Las voces más críticas nos recuerdan que la única interpretación posible del término es medioambiental. Cuando las grandes corporaciones hablan de sostenibilidad económica o de sostenibilidad social están quitando el foco (intencionadamente) de la urgencia de aplicar cambios que nos permitan vivir de manera coherente con el planeta y sus recursos limitados. La falta de implicación de los que podrían ser agentes de cambio (véanse los gobiernos y las grandes empresas) tampoco ayuda: mientras que su agenda de promesas medioambientales no para de crecer, ni un 6% de la actividad de las big tech está enfocada a promover el cambio que anuncian, según un informe de 2021. Esta situación puede llevarnos a pensar que cualquier acción individual es irrelevante, comparada con las de otros con más peso.

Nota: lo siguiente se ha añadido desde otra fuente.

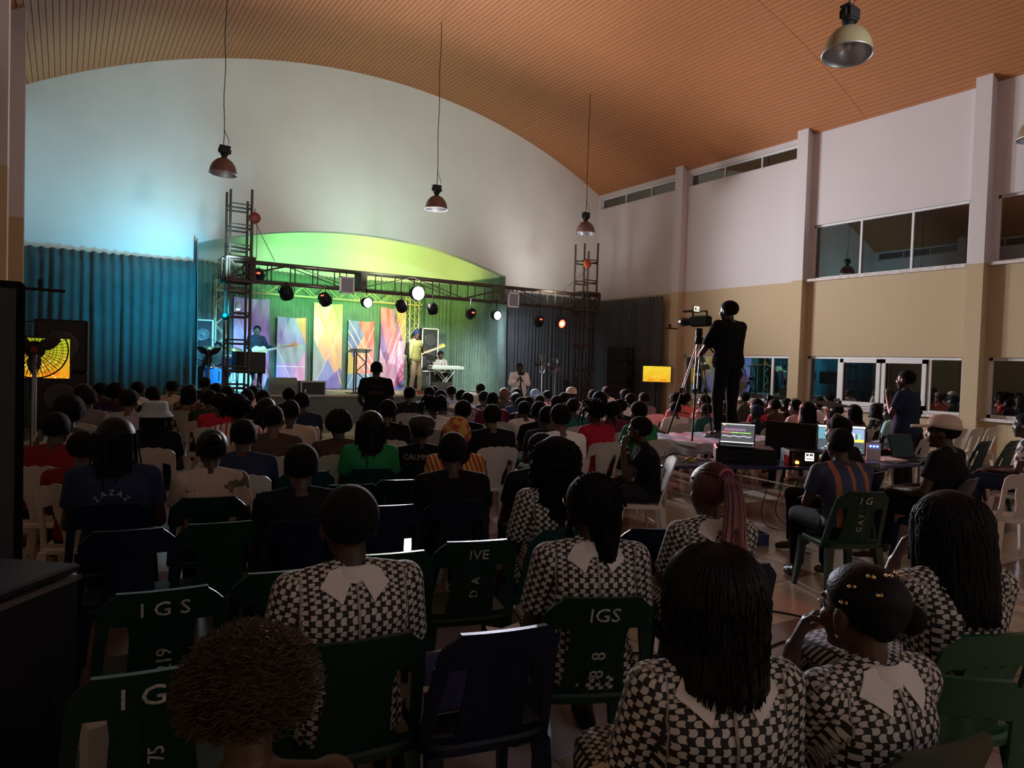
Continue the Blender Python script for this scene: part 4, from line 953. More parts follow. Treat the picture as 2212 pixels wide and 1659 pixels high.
def body_mesh(J, name='person', voxel=.012, female=False, dec=None, skinm=None):
    mb = MB(); torso(mb, J, PROF_F if female else PROF_M, .93); mb.cap(J['neck']-V(0, 0, .03), J['head']+V(0, -.01, -.02), .058 if not female else .050, .050 if not female else .044)
    add_head(mb, headM(J)); arms(mb, J, .92 if female else 1); legs(mb, J, .95)
    return solidify(mb, name, skinm or SKINS[0], voxel, 2, dec)
def shirt_mesh(J, m, female=False, voxel=.012, sleeve=.62, loose=1.0, long_=False, hem=-.12, puv=False, collar_t=.985, dec=None, sl_r=1.0):
    mb = MB(); prof = [(t, rx*1.06*loose+.004, ry*1.06*loose+.004) for t, rx, ry in (PROF_F if female else PROF_M)]
    prof = [q for q in prof if q[0] < .97]+[(collar_t, .075 if not female else .066, .066)]
    torso(mb, J, prof, 1.0, hem)
    for S in 'LR':
        a, e, w = J['sh'+S], J['el'+S], J['wr'+S]; A = (e-a).normalized(); inn = a.lerp(J['neck'], .35)
        mb.ell(a, (.068*sl_r,)*3); mb.cap(inn, a, .05, .062*sl_r); mb.cap(J['neck'].lerp(a, .20)+V(0, -.006, .002), a+V(0, 0, .008), .050, .056*sl_r)
        if long_:
            mb.tube([a, a.lerp(e, .5), e], [.066*sl_r, .060*sl_r, .054*sl_r], 14); mb.ell(e, (.054*sl_r,)*3); mb.tube([e, e.lerp(w, .5), e.lerp(w, .94)], [.053*sl_r, .048*sl_r, .040*sl_r], 14)
        elif sleeve > 0: mb.tube([a, a.lerp(e, sleeve*.5), a.lerp(e, sleeve)], [.067*sl_r, .065*sl_r, .064*sl_r], 14)
    me = solidify(mb, 'shirt', m, voxel, 3, dec)
    if puv:
        n = len(me.vertices); co = np.empty(n*3, np.float32); me.vertices.foreach_get('co', co); co = co.reshape(-1, 3)
        P, N = np.array(J['pelvis']), np.array(J['neck']); up = (N-P)/np.linalg.norm(N-P); sx = np.array((J['shR']-J['shL']).normalized()); fy = np.cross(up, sx)
        rel = co-P; v = rel@up; lx = rel@sx; ly = rel@fy; ang = np.arctan2(lx, -ly*1.5); uv = np.zeros((n, 3), np.float32); uv[:, 0] = ang*.165; uv[:, 1] = v
        nr = np.empty(n*3, np.float32); me.vertices.foreach_get('normal', nr); nr = nr.reshape(-1, 3); nx = nr@sx; sd = np.abs(nx) > .72; uv[:, 0] = np.where(sd, np.sign(lx)*(.13+(ly+.1)), lx); uv[:, 1] = v+(ly+.105)*1.0*np.clip((v-.34)/.1, 0, 1)
        for S in 'LR':
            a, e = np.array(J['sh'+S]), np.array(J['el'+S]); d = (e-a)/np.linalg.norm(e-a); r = co-a; t = r@d; perp = r-np.outer(t, d); dist = np.linalg.norm(perp, axis=1)
            s = (1 if S == 'R' else -1); out = (r@sx)*s; mask = (out > -.012)&(t > -.06)&(dist < .11)
            q1 = np.cross(d, sx*s); q1 /= np.linalg.norm(q1)+1e-9; q2 = np.cross(d, q1); a2 = np.arctan2(perp@q1, perp@q2)
            uv[mask, 0] = a2[mask]*.066+.5; uv[mask, 1] = -t[mask]
        at = me.attributes.new('puv', 'FLOAT_VECTOR', 'POINT'); at.data.foreach_set('vector', uv.ravel())
    return me
def trouser_mesh(J, m, voxel=.013, k=1.12, sho=True, dec=None):
    mb = MB(); torso(mb, J, [(-.17, .162, .125), (-.02, .18, .136), (.16, .166, .124)], 1.0)
    for S in 'LR':
        h, kn, an = J['hip'+S], J['kn'+S], J['an'+S]
        mb.cap(h, kn, .094*k/1.06, .070*k/1.06, 14); mb.ell(kn, (.07,)*3); mb.tube([kn, kn.lerp(an, .5), kn.lerp(an, .97)], [.068, .062, .052], 14)
    return solidify(mb, 'trousers', m, voxel, 2, dec)
def link_shoes(o, J, m):
    for S in 'LR': link('shoe', shoe_mesh(J, m, S), o)
def shoe_mesh(J, m, S0):
    q = MB()
    for S in S0:
        an, to = J['an'+S], J['to'+S]; d = (to-an); d.z = 0; d = d.normalized(); s = V(-d.y, d.x, 0); base = V(an.x, an.y, min(an.z, to.z)-.05); z0 = min(to.z-.03, an.z-.09)
        rings = []
        for t, w, h in ((-.07, .024, .05), (-.05, .036, .08), (0, .040, .085), (.06, .042, .06), (.12, .046, .045), (.165, .040, .035), (.19, .022, .022)):
            c = V(an.x, an.y, z0)+d*t; rings.append([c+s*(w*x)+V(0, 0, h*y) for x, y in ((-1, 0), (1, 0), (1.02, .35), (.75, .8), (.3, 1), (-.3, 1), (-.75, .8), (-1.02, .35))])
        q.loft(rings)
    return q.mesh('shoe', m, True)
# joints
def seated(lean=0, yaw=0, arms_='lap', female=False, pitch=0, sq=1.0, roll=0):
    nk = V(0, -.10+lean*.28, 1.0-.06*lean); w = (.165 if female else .185)*sq
    J = dict(pelvis=V(0, -.07, .53), neck=nk, hipL=V(-.09, -.04, .525), hipR=V(.09, -.04, .525), shL=nk+V(-w, .0, -.055), shR=nk+V(w, 0, -.055),
             head=nk+V(0, .045+lean*.03, .152), hyaw=yaw, hpitch=pitch, hroll=roll, bend=V(0, -.02-.03*lean, 0),
             knL=V(-.13, .38, .52), knR=V(.13, .38, .52), anL=V(-.13, .36, .10), anR=V(.13, .38, .10), toL=V(-.14, .50, .035), toR=V(.14, .52, .035))
    if arms_ == 'lap': J.update(elL=nk+V(-w-.05, .06, -.33), elR=nk+V(w+.05, .06, -.33), wrL=V(-.10, .22, .64), wrR=V(.10, .24, .64), hdL=V(.35, 1, -.15), hdR=V(-.35, 1, -.15))
    elif arms_ == 'fold': J.update(elL=nk+V(-w-.04, .08, -.30), elR=nk+V(w+.04, .08, -.30), wrL=V(.04, .17, .73), wrR=V(-.04, .14, .76), hdL=V(1, .1, 0), hdR=V(-1, .1, 0), huL=V(0, 1, .2), huR=V(0, 1, .2))
    elif arms_ == 'chin': J.update(elL=nk+V(-w-.0, .17, -.30), elR=nk+V(w+.04, .08, -.32), wrL=nk+V(-.07, .20, -.02), wrR=V(.08, .22, .63), hdL=V(.3, -.2, 1), huL=V(-.6, .8, 0), hdR=V(-.35, 1, -.15), curlL=.9)
    elif arms_ == 'low': J.update(elL=nk+V(-w-.03, .10, -.31), elR=nk+V(w+.03, .10, -.31), wrL=V(-.08, .34, .66), wrR=V(.08, .34, .66))
    return J
# hair
def hairline(p):       # local head coordinates; amount by which a hair vertex is kept outside
    x, y, z = p; return z-(-.055+.95*max(0, y+.045)+.25*max(0, -y-.08))
def hair_short(M, sc=1.0, thick=.008, n=28, m=18, seed=0, rough=0, m_=None, name='hair'):
    q = MB(); rnd = random.Random(seed); rings = []
    for i in range(1, m):
        t = PI*i/m; ring = []
        for k in range(n):
            a = 2*PI*k/n; d = V(math.sin(t)*math.cos(a), math.sin(t)*math.sin(a), math.cos(t)); p = V(d.x*(.076+thick), -.018+d.y*(.097+thick), .03+d.z*(.088+thick))
            h = hairline(p); f = 1 if h > .02 else max(.82, 1-(.02-h)*5)
            if rough and h > .0: f *= 1+rough*(rnd.random()-.3)
            ring.append(V(p.x*f*sc, (p.y+.018)*f*sc-.018, (p.z-.03)*f*sc+.03))
        rings.append([M @ v for v in ring])
    q.loft(rings); return q
def strand(q, p, d, L, r, n=6, sway=.02, rnd=random, nn=5, tip=.5, grav=1.0):
    P = [p]; v = d.normalized()
    for i in range(n): v = (v*(1-.5*grav)+V(0, 0, -1)*.5*grav+V(rnd.uniform(-1, 1), rnd.uniform(-1, 1), 0)*sway*4).normalized(); P.append(P[-1]+v*L/n)
    q.tube(P, [r*(1-(1-tip)*i/n) for i in range(n+1)], nn, False)
def hair_mesh(kind, M, seed=1):
    rnd = random.Random(seed); mt = M_HAIR; name = 'hair'; q = None
    loc = lambda x, y, z: M @ V(x, y, z)
    if kind in ('short', 'low', 'headphones'): q = hair_short(M, thick=.010 if kind != 'low' else .005)
    elif kind == 'bald': q = hair_short(M, thick=.0015)
    elif kind in ('afro', 'curly'):
        q = hair_short(M, thick=.035 if kind == 'afro' else .03, rough=.10, seed=seed, n=36, m=24)
        if kind == 'curly':
            for k in range(70):
                a = rnd.uniform(PI*.95, 2.05*PI); t = rnd.uniform(.6, 2.0); p = loc(.1*math.sin(t)*math.cos(a), -.02+.12*math.sin(t)*math.sin(a), .03+.11*math.cos(t)); strand(q, p, (p-loc(0, 0, 0)), .09, .010, 4, .12, rnd)
    elif kind == 'bun':
        q = hair_short(M, thick=.009); q.ell((0, -.10, .07), (.045, .045, .042), M); mt = M_HAIRS
    elif kind == 'topbun':
        q = hair_short(M, thick=.012); q.ell((0, -.09, .13), (.05, .05, .045), M, 16, 10)
    elif kind in ('long', 'bob'):
        q = hair_short(M, thick=.018, n=36); L = .40 if kind == 'long' else .19; mt = M_HAIRS
        rings = []
        for j in range(10):
            v = j/9; ring = []
            for k in range(24):
                a = PI*.86+(PI*1.28)*k/23; w = .088+.03*v; ring.append((a, w))
            out = [loc(w*math.cos(a), -.018+(.105+.015*v)*math.sin(a), .06-L*v) for a, w in ring]; inn = [loc(w*.72*math.cos(a), -.018+(.105)*.6*math.sin(a), .06-L*v+.01) for a, w in reversed(ring)]
            rings.append(out+inn)
        q.loft(rings)
        for k in range(40): a = rnd.uniform(PI*.9, 2.1*PI); p = loc(.10*math.cos(a), -.018+.11*math.sin(a), .05); strand(q, p, V(0, 0, -1), L+rnd.uniform(0, .05), .006, 5, .03, rnd)
    elif kind in ('locks', 'locks_big'):
        q = hair_short(M, thick=.014, rough=.06); R_ = 1.25 if kind == 'locks_big' else 1.0
        for k in range(75):
            a = rnd.uniform(PI*.8, 2.2*PI); t = rnd.uniform(.3, 1.6); p = loc(.085*math.sin(t)*math.cos(a), -.018+.105*math.sin(t)*math.sin(a), .03+.09*math.cos(t)); strand(q, p, (p-loc(0, 0, .0))*R_, (.13+.05*rnd.random())*R_, .0085, 5, .06, rnd, grav=.75)
    elif kind == 'ropes':
        q = hair_short(M, thick=.010); mt = mat('reddish_rope_hair', (.16, .045, .03), .6)
        for k in range(34):
            a = rnd.uniform(PI*.95, 2.05*PI); t = rnd.uniform(.2, 1.4); p = loc(.085*math.sin(t)*math.cos(a), -.018+.105*math.sin(t)*math.sin(a), .03+.095*math.cos(t)); e = loc(rnd.uniform(-.03, .03), -.12, rnd.uniform(-.1, .0)); m2 = p.lerp(e, .5)+(p-loc(0, 0, 0))*.2; q.tube([p, m2, e, e+V(0, 0, -.05)], .008, 5)
    return q.mesh('hair', mt, True) if q else None
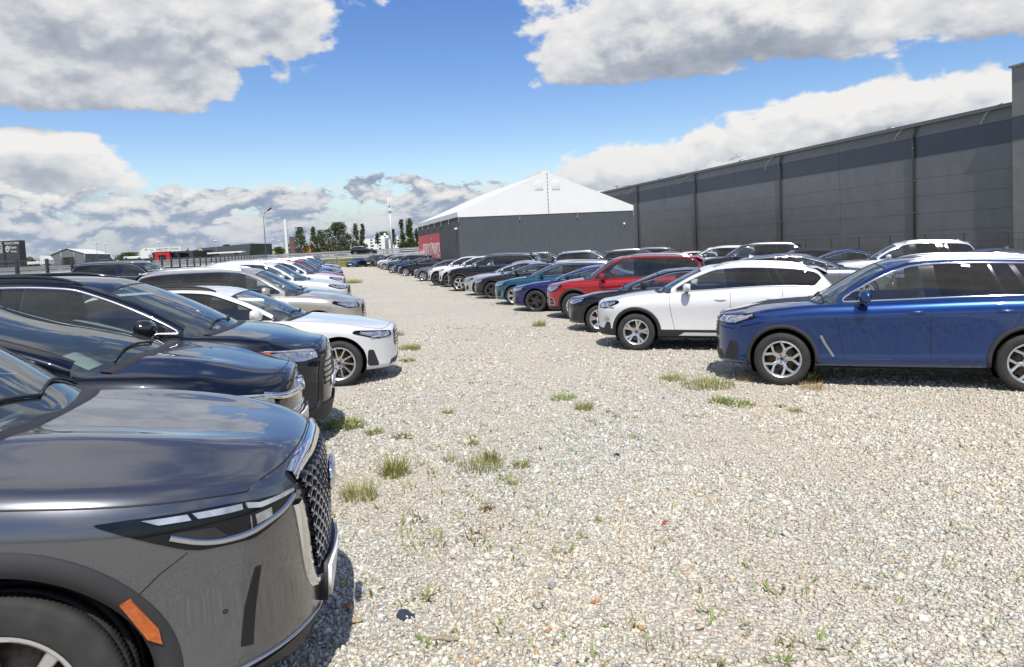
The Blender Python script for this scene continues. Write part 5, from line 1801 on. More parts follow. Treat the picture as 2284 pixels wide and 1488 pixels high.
pipe_m = simple('downpipe_grey', (.09, .09, .092), .35)
for p in pipes:
    if p > Lw: continue
    mb = MB(); mb.tube([(p-.25, .12, H_-.1), (p-.22, .12, H_-.32), (p, .10, H_-.65), (p, .10, 0.2)], .065, 8)
    for k in range(4): mb.box((p-.09, .0, 1.2+k*1.9), (p+.09, .17, 1.25+k*1.9))
    mb.build('downpipe', pipe_m, wh)
for pts in ([(2237, 230), (2213, 240), (2198, 255), (2187, 277)], [(2033, 277), (2016, 286), (2003, 298), (1994, 312)], [(1734, 345), (1720, 353), (1711, 365), (1706, 379)], [(1546, 389), (1532, 395), (1521, 402), (1515, 410)], [(1418, 418), (1408, 424), (1402, 431), (1399, 439)]):
    mb = MB(); q = [fac(a, b, .14) for a, b in pts]
    Mi = wh.matrix_world.inverted() if False else (Matrix.Translation(wo) @ Matrix.Rotation(math.atan2(wd.y, wd.x), 4, 'Z')).inverted()
    mb.tube([Mi @ Vector(p) for p in q], .022, 6); mb.build('cable', simple('pale_cable', (.6, .6, .58), .5), wh)
for px, py, s in ((1990, 271, .42), (1655, 350, .36), (1475, 391, .3)):
    p = fac(px, py, -4.0); Mi = (Matrix.Translation(wo) @ Matrix.Rotation(math.atan2(wd.y, wd.x), 4, 'Z')).inverted(); l = Mi @ p
    mb = MB(); mb.lathe([(.16, -.6), (.16, .0), (.30, .02), (.36, .14), (.34, .28), (.2, .40), (.0, .44)], 18, 'z')
    mb = mb.moved(Matrix.Translation((l.x, l.y, H_+.55))); mb.build('roof_vent', galv, wh)
zp = fac(2264, 150, .5).z + .3
pr = MB(); pr.box((-1.6, -30, 0), (.0, .55, zp)); pr.build('end_pier', pier_m, wh, smooth=False)
pb = MB(); pb.box((-1.58, .552, lo_b), (-.02, .565, hi_b)); pb.build('pier_stripe', band_m, wh, smooth=False)
pc = MB(); pc.box((-1.7, -30, zp+.001), (.1, .65, zp+.10)); pc.build('pier_coping', galv, wh, smooth=False)
# white flat building behind the tent and warehouse
c = at_depth(1372, 424, 135)
mb = MB(); mb.box((c.x-14, c.y, 0), (c.x+8, c.y+14, c.z)); o = mb.build('white_building', white, smooth=False)
mb2 = MB(); mb2.tube([(c.x+.5, c.y+1, c.z), (c.x+.5, c.y+1, c.z+.9)], .12, 6); mb2.box((c.x-.2, c.y+.8, c.z+.7), (c.x+3, c.y+1.1, c.z+.8)); mb2.build('roof_aerial', galv, o)
tag(o, 'low white flat-roofed building behind the tent hall ridge', 'building')
# fence in front of the warehouse
def fence(name, pts, zfun, h, label, post_mat, wire_mat, step=2.5, pw=.04, wires=(.1, .45, .8, 1.0), mesh_step=.0, wr=.004):
    o = None
    p0 = Vector((pts[0][0], pts[0][1], 0)); p1 = Vector((pts[1][0], pts[1][1], 0)); d = p1-p0; n = int(d.length/step); d.normalize()
    root = empty(name, (p0.x, p0.y, zfun(p0.x, p0.y)), 0, label, 'fence')
    base = Vector(root.location)
    pm = MB(); pm.box((-pw, -pw, 0), (pw, pw, h+.06), 0, .008); proto = None
    for i in range(n+1):
        p = p0 + d*(i*step); z = zfun(p.x, p.y)
        if proto is None: proto = pm.build('post', post_mat, root); q = proto
        else: q = proto.copy(); COL.objects.link(q); q.parent = root
        q.location = Vector((p.x, p.y, z)) - base
    wm = MB()
    for w in wires:
        wm.tube([Vector((p.x, p.y, zfun(p.x, p.y) + w*h)) - base for p in [p0 + d*(i*step) for i in range(n+1)]], wr, 4)
    if mesh_step:
        k = 0.0
        while k < n*step:
            p = p0 + d*k; z = zfun(p.x, p.y)
            b = Vector((p.x, p.y, z)) - base
            wm.tube([b + Vector((0, 0, .05)), b + Vector((0, 0, h))], wr*.7, 3, caps=False)
            k += mesh_step
    wm.build('mesh_panel', wire_mat, root)
    return root
def fp(off, along): 
    p = wo + wd*along + wn*off
    return (p.x, p.y)
fence('mesh_fence', [fp(2.6, -9), fp(2.6, 56)], ground_z, 1.75, 'thin dark mesh fence along the foot of the warehouse', dark_steel, dark_steel, 2.5, .03, (.05, .3, .55, .8, 1.0), .25, .006)
# left boundary fence
xf = lambda y: (-9.75/.973 + LANE*y, y)
fence('boundary_fence', [xf(13.5), xf(109)], lambda x, y: ground_z(x, y), 1.85, 'dark post and wire mesh fence along the left edge of the lot', dark_steel, galv, 2.5, .045, (.03, .15, .3, .45, .6, .75, .9, 1.0), .20, .005)
# the lot's far end
ex = lambda q: (q/.973 + LANE*109.2, 109.2)
fence('end_fence', [ex(-9.5), ex(26)], lambda x, y: ground_z(x, y), 1.5, 'thin dark fence across the far end of the lot', dark_steel, dark_steel, 2.5, .035, (.35, .7, 1.0), 0, .02)

# ---- the highway
rows = []
prof = [(121.0, .2), (124.4, 1.40), (124.5, 1.52), (125.2, 1.54), (140, 1.76), (140.6, 1.76), (142, 1.2)]
xs2 = np.linspace(-330, 330, 67)
def strip(idx, name, mat):
    Pn = np.array([[(x, prof[i][0], prof[i][1]) for i in idx] for x in xs2])
    o = MB().grid(Pn, flip=True).build(name, mat, smooth=False)
    if o.data.polygons[0].normal.z < 0: o.data.flip_normals()
    return tag(o, kind='structure')
asph = simple('worn_asphalt', (.23, .225, .215), .85, noise=.12, nscale=.6)
strip([0, 1], 'embankment', M['grass']); strip([1, 2, 3], 'kerb', concrete); strip([3, 4], 'highway', asph); strip([4, 5, 6], 'verge', M['grass'])
for yy, zz in ((128.8, 1.593), (132.6, 1.65), (136.4, 1.706)):
    mb = MB()
    if yy == 132.6: mb.box((-300, yy-.07, zz+.004), (300, yy+.07, zz+.02))
    else:
        for k in range(-48, 48): mb.box((k*6, yy-.06, zz+.004), (k*6+2.5, yy+.06, zz+.02))
    tag(mb.build('lane_marking', white, smooth=False), kind='structure')
def guardrail(y, z, label, double):
    root = empty('guardrail', (0, y, z), 0, label, 'guardrail')
    bm_ = MB()
    for zc in ((.50, .86) if double else (.50,)):
        rr = np.array([[(x, dy, zc+dz) for dy, dz in ((0, -.15), (-.07, -.10), (-.02, 0), (-.07, .10), (0, .15))] for x in np.linspace(-190, 190, 39)])
        bm_.grid(rr)
    bm_.build('beam', galv, root, smooth=False)
    pm = MB(); pm.box((-.06, .02, -.4), (.06, .12, 1.0 if double else .66)); pr = None
    for k in range(-46, 41):
        if pr is None: pr = pm.build('post', galv, root); q = pr
        else: q = pr.copy(); COL.objects.link(q); q.parent = root
        q.location = (k*4, 0, 0)
guardrail(139.9, 1.70, 'tall double steel guardrail on the far side of the highway', True)
guardrail(125.0, 1.30, 'low steel guardrail on the near edge of the highway', False)

# ---- background buildings
def gz_at(px, py, D): return at_depth(px, py, D)
# dark sign tower, far left
D = 165; a = at_depth(-40, 533, D); b = at_depth(41, 536, D); zlo = at_depth(20, 592, D).z - 1
tw = empty('sign_tower', ((a.x+b.x)/2, D, zlo), 0, 'dark sign tower with white lettering at the far left', 'sign')
wv = b.x-a.x; ht = b.z-zlo
mb = MB(); mb.box((-wv/2, 0, 0), (wv/2, 2.2, ht)); mb.build('column', grey_dark, tw, smooth=False)
cl_ = at_depth(10, 560, D).x - (a.x+b.x)/2
mb = MB(); mb.box((cl_-.12, -.12, 0), (cl_+.12, -.01, ht)); mb.box((-wv/2, -.1, ht*.22), (wv/2, -.01, ht*.24)); mb.build('trim', simple('tower_trim', (.02, .02, .022), .5), tw, smooth=False)
bpy.context.view_layer.update()
tx = at_depth(25, 543, D); text('SAMOCHODY UŻYWANE', .62, (tx.x, D-.02, tx.z), face_rot((1, 0, 0)), M['letter'], tw, xs=.5)
tx = at_depth(29, 552, D); text('Toyota', .75, (tx.x, D-.02, tx.z), face_rot((1, 0, 0)), M['letter'], tw, xs=.7)
tx = at_depth(31, 561, D); text('Premium', .6, (tx.x, D-.02, tx.z), face_rot((1, 0, 0)), M['letter'], tw, xs=.6)
tx = at_depth(17, 556, D)
em = MB()
for rx, rz, cz in ((.45, .62, 0), (.2, .55, .02), (.38, .22, .3)):
    em.tube([(tx.x-tw.location.x + rx*math.cos(t), -.05, tx.z-tw.location.z + cz + rz*math.sin(t)) for t in np.linspace(0, 2*math.pi, 25)], .05, 5, caps=False)
em.build('emblem', M['letter'], tw)
tx = at_depth(2, 553, D); o = text('SALON', .95, (tx.x, D-.02, tx.z), Matrix.Rotation(R(90), 4, 'Y') @ face_rot((1, 0, 0)) if False else face_rot((0, 0, 1), Vector((-1, 0, 0))), M['letter'], tw, xs=.8)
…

Sin embargo, tal vez ha llegado el momento de modificar ese pensamiento que no nos acerca a nuestro objetivo. La acción individual nos permite comprometernos de manera radical con nuestro planeta y la suma de pequeñas resoluciones puede motivar cambios sin precedentes.

Tomar decisiones sobre cómo nos alimentamos es una de las mejores maneras de empezar. La industria alimentaria es una de las más contaminantes y debemos tomar conciencia de la forma en la que nuestras elecciones en torno al plato pueden revertir (o empeorar) dicha situación. El sector dejó de ser sostenible en el momento en el que dejamos de saber cómo y quién producía los alimentos que abastecían nuestras neveras. Cultivar para el autoconsumo permitía a nuestros antepasados vivir de lo que producían y alimentar con los excedentes a los miembros de su comunidad, extensión del núcleo familiar.

Si bien la idea de cultivar nuestros alimentos en pleno siglo XXI parece cuanto menos inverosímil para la mayoría (sin contar a horticultores ocasionales que practican la siembra como práctica recreativa), quizás sí que podríamos abrazar la idea del cultivo propio como medidor de sostenibilidad, algo así como una estrella polar de buenas prácticas. Si no lo he producido yo, lo ha producido alguien en mi entorno más cercano, en mi comunidad. Si esto no es posible, priorizaré a aquellos productores que reviertan con acciones concretas el impacto que su actividad pudiese generar. Compraré menos y mejor. Fortalecer las redes productivas de nuestros entornos a través del consumo es una práctica que nos devuelve a los albores de la vida en sociedad y nos convierte, de nuevo, en miembros relevantes de nuestra comunidad con capacidad de tomar decisiones e influir positivamente. Dice Tom Peters en su libro Excelencia ahora, humanismo extremo que la sostenibilidad ha de ser extrema. También, que “la excelencia son los próximos cinco minutos’’ y que el largo plazo depende de cada acción. No podría estar más de acuerdo. Nunca tuvimos más poder en nuestras manos, ni tampoco más trabajo por delante.